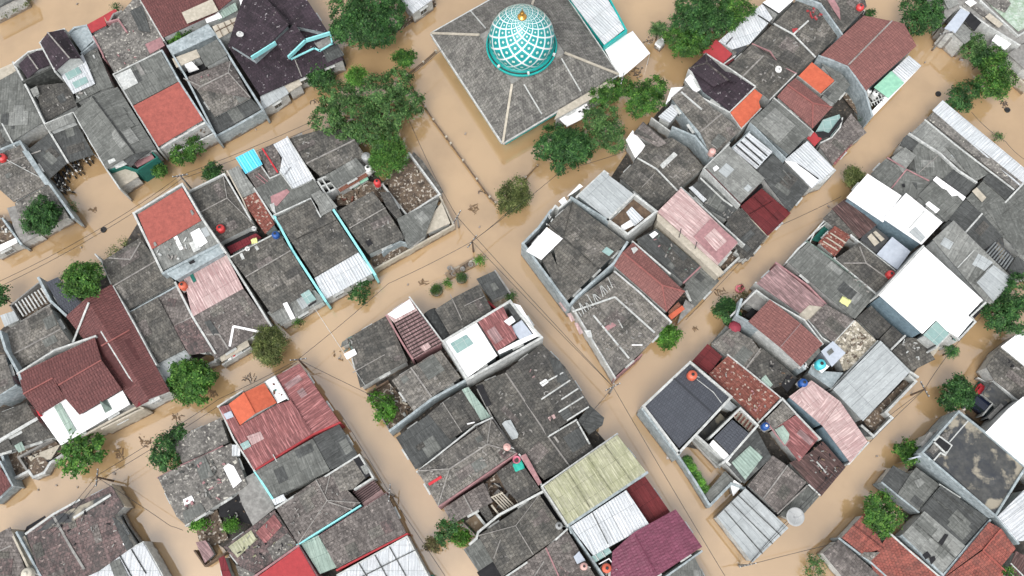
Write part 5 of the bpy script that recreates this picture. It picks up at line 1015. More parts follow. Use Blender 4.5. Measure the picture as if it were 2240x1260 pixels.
House('house with two joined white roofs above a long blue wall'); S('wh', [(1932, 486), (1972, 428), (1898, 380), (1852, 432)][::1], 5.6, .01, 'db'); S('wh', [(2016, 535), (2062, 486), (1982, 422), (1932, 478)], 5.8, .01, 'db'); L([(1988, 500), (2022, 462)], mat='pw', wd=.15); PT('wg', [(1988, 508), (2002, 496), (2024, 520), (2014, 530)])
House('low house with rusty striped sheets and a slatted maroon roof box by the lane'); S('rs', [(1880, 522), (1918, 492), (1850, 434), (1820, 456)][::1], 3.5, .02); S('ru', [(1826, 562), (1862, 516), (1826, 494), (1790, 530)][::1], 3.8, .02); L([(1800, 528), (1832, 548)], [(1808, 520), (1842, 542)], [(1816, 510), (1850, 532)], mat='be', wd=.18); S('tk', [(1868, 530), (1880, 522), (1820, 458), (1800, 478)][::1], 3.3, .02); W([(1745, 545), (1770, 520), (1806, 480), (1812, 478), (1826, 492)], 3.2, .22, 'pw'); VOID([(1775, 525), (1808, 488), (1820, 494), (1792, 530)], 1.0, 'gn'); W([(1772, 530), (1782, 508), (1810, 486)], 2.8, .18, 'pw')
House('yard house with cream panels beside a pale blue flat roof under the long blue wall'); S('md', [(1920, 555), (1945, 520), (1905, 490), (1882, 524)], 3.4, .02); PT('be', [(1896, 520), (1904, 512), (1922, 532), (1912, 540)], up=.2); PT('be', [(1908, 510), (1914, 506), (1934, 524), (1926, 530)], up=.2); S('lb', [(1963, 590), (1992, 550), (1952, 518), (1918, 556)][::1], 4.2, .02)
House('grey tile hip roofed house with faint ridge lines beside the red tank'); S('tk', [(1917, 640), (1962, 596), (1880, 530), (1828, 566)][::1], 4.2, .02); L([(1880, 540), (1894, 576), (1942, 610)], [(1845, 576), (1894, 576)], wd=.18); W([(1826, 564), (1917, 643), (1960, 604)], 4.6, .25, 'pw'); W([(1862, 514), (1880, 530), (1958, 592)], 4.6, .25, 'pw')
House('long narrow house with a grey green sheet roof and one lime coloured towel'); S('am', [(1800, 640), (1870, 698), (1916, 645), (1768, 530), (1722, 572)][::1], 4.0, .02); W([(1765, 528), (1840, 580), (1918, 645)], 4.4, .35, 'gg'); CL([(1850, 590), (1880, 600), (1905, 640), (1890, 640)], 26, ('gg', 'pw', 'cn')); W([(1722, 572), (1745, 545), (1765, 528)], 4.3, .25, 'pw')
House('house with a mauve corrugated roof fading to rusty cream'); S('pd', [(1770, 700), (1806, 665), (1700, 578), (1655, 620)][::1], 4.0, .02, 'pp'); PT('be', [(1746, 690), (1770, 668), (1800, 672), (1768, 704)][::1], up=.05); W([(1654, 618), (1735, 675), (1770, 702)], 4.2, .25, 'pw'); W([(1698, 575), (1768, 625), (1806, 664)], 4.3, .3, 'pp')
House('two storey house with terracotta brown metal roof and a curved pale blue side wall'); G('rn', [(1637, 703), (1752, 802), (1800, 752), (1684, 655)], 6.6, .5, rp=[(1708, 758), (1755, 704)], cap='pk', capw=.15); S('cn', [(1660, 680), (1680, 660), (1650, 632), (1625, 660)], 4.2, 0, 'pw'); W([(1622, 655), (1612, 690), (1640, 705), (1690, 735), (1740, 770), (1760, 806)], 6.8, .6, 'pb'); W([(1600, 690), (1655, 635), (1682, 655)], 5.6, .25, 'pw'); W([(1684, 656), (1760, 700), (1800, 752)], 7.0, .22, 'pw'); VOID([(1630, 690), (1655, 662), (1664, 672), (1640, 698)], 3.2, 'bk')
House('grey tile roofed house tucked behind the terracotta brown roof'); S('tb', [(1822, 750), (1868, 700), (1806, 665), (1770, 700)][::1], 4.4, .02); W([(1768, 700), (1798, 738), (1820, 752), (1868, 702)], 4.7, .22, 'pw')
House('tall house with a dazzling white flat roof and a deep blue side wall'); S('wh', [(2018, 730), (2048, 700), (2072, 724), (2096, 738), (2128, 700), (2118, 690), (2150, 656), (2022, 540), (1924, 646)][::1], 8.0, .004, 'db'); S('gt', [(2050, 756), (2076, 730), (2050, 700), (2020, 732)][::1], 7.4, .01); VOID([(2118, 694), (2152, 660), (2160, 668), (2126, 702)], 5.0, 'bk'); W([(2048, 760), (2078, 728), (2098, 742), (2134, 704), (2124, 692), (2156, 662)], 7.7, .28, 'pw'); W([(1922, 645), (2020, 538)], 8.2, .25, 'pw'); CL([(2076, 732), (2094, 740), (2088, 748), (2078, 740)], 6, ('gn', 'bk'), z=7)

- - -

**Work to do**
Reproduce the listing exactly. Leave its pictures out.

**The response**
Write part 5 of the bpy script that recreates this picture. It picks up at line 1015. More parts follow. Use Blender 4.5. Measure the picture as if it were 2240x1260 pixels.
House('house with two joined white roofs above a long blue wall'); S('wh', [(1932, 486), (1972, 428), (1898, 380), (1852, 432)][::1], 5.6, .01, 'db'); S('wh', [(2016, 535), (2062, 486), (1982, 422), (1932, 478)], 5.8, .01, 'db'); L([(1988, 500), (2022, 462)], mat='pw', wd=.15); PT('wg', [(1988, 508), (2002, 496), (2024, 520), (2014, 530)])
House('low house with rusty striped sheets and a slatted maroon roof box by the lane'); S('rs', [(1880, 522), (1918, 492), (1850, 434), (1820, 456)][::1], 3.5, .02); S('ru', [(1826, 562), (1862, 516), (1826, 494), (1790, 530)][::1], 3.8, .02); L([(1800, 528), (1832, 548)], [(1808, 520), (1842, 542)], [(1816, 510), (1850, 532)], mat='be', wd=.18); S('tk', [(1868, 530), (1880, 522), (1820, 458), (1800, 478)][::1], 3.3, .02); W([(1745, 545), (1770, 520), (1806, 480), (1812, 478), (1826, 492)], 3.2, .22, 'pw'); VOID([(1775, 525), (1808, 488), (1820, 494), (1792, 530)], 1.0, 'gn'); W([(1772, 530), (1782, 508), (1810, 486)], 2.8, .18, 'pw')
House('yard house with cream panels beside a pale blue flat roof under the long blue wall'); S('md', [(1920, 555), (1945, 520), (1905, 490), (1882, 524)], 3.4, .02); PT('be', [(1896, 520), (1904, 512), (1922, 532), (1912, 540)], up=.2); PT('be', [(1908, 510), (1914, 506), (1934, 524), (1926, 530)], up=.2); S('lb', [(1963, 590), (1992, 550), (1952, 518), (1918, 556)][::1], 4.2, .02)
House('grey tile hip roofed house with faint ridge lines beside the red tank'); S('tk', [(1917, 640), (1962, 596), (1880, 530), (1828, 566)][::1], 4.2, .02); L([(1880, 540), (1894, 576), (1942, 610)], [(1845, 576), (1894, 576)], wd=.18); W([(1826, 564), (1917, 643), (1960, 604)], 4.6, .25, 'pw'); W([(1862, 514), (1880, 530), (1958, 592)], 4.6, .25, 'pw')
House('long narrow house with a grey green sheet roof and one lime coloured towel'); S('am', [(1800, 640), (1870, 698), (1916, 645), (1768, 530), (1722, 572)][::1], 4.0, .02); W([(1765, 528), (1840, 580), (1918, 645)], 4.4, .35, 'gg'); CL([(1850, 590), (1880, 600), (1905, 640), (1890, 640)], 26, ('gg', 'pw', 'cn')); W([(1722, 572), (1745, 545), (1765, 528)], 4.3, .25, 'pw')
House('house with a mauve corrugated roof fading to rusty cream'); S('pd', [(1770, 700), (1806, 665), (1700, 578), (1655, 620)][::1], 4.0, .02, 'pp'); PT('be', [(1746, 690), (1770, 668), (1800, 672), (1768, 704)][::1], up=.05); W([(1654, 618), (1735, 675), (1770, 702)], 4.2, .25, 'pw'); W([(1698, 575), (1768, 625), (1806, 664)], 4.3, .3, 'pp')
House('two storey house with terracotta brown metal roof and a curved pale blue side wall'); G('rn', [(1637, 703), (1752, 802), (1800, 752), (1684, 655)], 6.6, .5, rp=[(1708, 758), (1755, 704)], cap='pk', capw=.15); S('cn', [(1660, 680), (1680, 660), (1650, 632), (1625, 660)], 4.2, 0, 'pw'); W([(1622, 655), (1612, 690), (1640, 705), (1690, 735), (1740, 770), (1760, 806)], 6.8, .6, 'pb'); W([(1600, 690), (1655, 635), (1682, 655)], 5.6, .25, 'pw'); W([(1684, 656), (1760, 700), (1800, 752)], 7.0, .22, 'pw'); VOID([(1630, 690), (1655, 662), (1664, 672), (1640, 698)], 3.2, 'bk')
House('grey tile roofed house tucked behind the terracotta brown roof'); S('tb', [(1822, 750), (1868, 700), (1806, 665), (1770, 700)][::1], 4.4, .02); W([(1768, 700), (1798, 738), (1820, 752), (1868, 702)], 4.7, .22, 'pw')
House('tall house with a dazzling white flat roof and a deep blue side wall'); S('wh', [(2018, 730), (2048, 700), (2072, 724), (2096, 738), (2128, 700), (2118, 690), (2150, 656), (2022, 540), (1924, 646)][::1], 8.0, .004, 'db'); S('gt', [(2050, 756), (2076, 730), (2050, 700), (2020, 732)][::1], 7.4, .01); VOID([(2118, 694), (2152, 660), (2160, 668), (2126, 702)], 5.0, 'bk'); W([(2048, 760), (2078, 728), (2098, 742), (2134, 704), (2124, 692), (2156, 662)], 7.7, .28, 'pw'); W([(1922, 645), (2020, 538)], 8.2, .25, 'pw'); CL([(2076, 732), (2094, 740), (2088, 748), (2078, 740)], 6, ('gn', 'bk'), z=7)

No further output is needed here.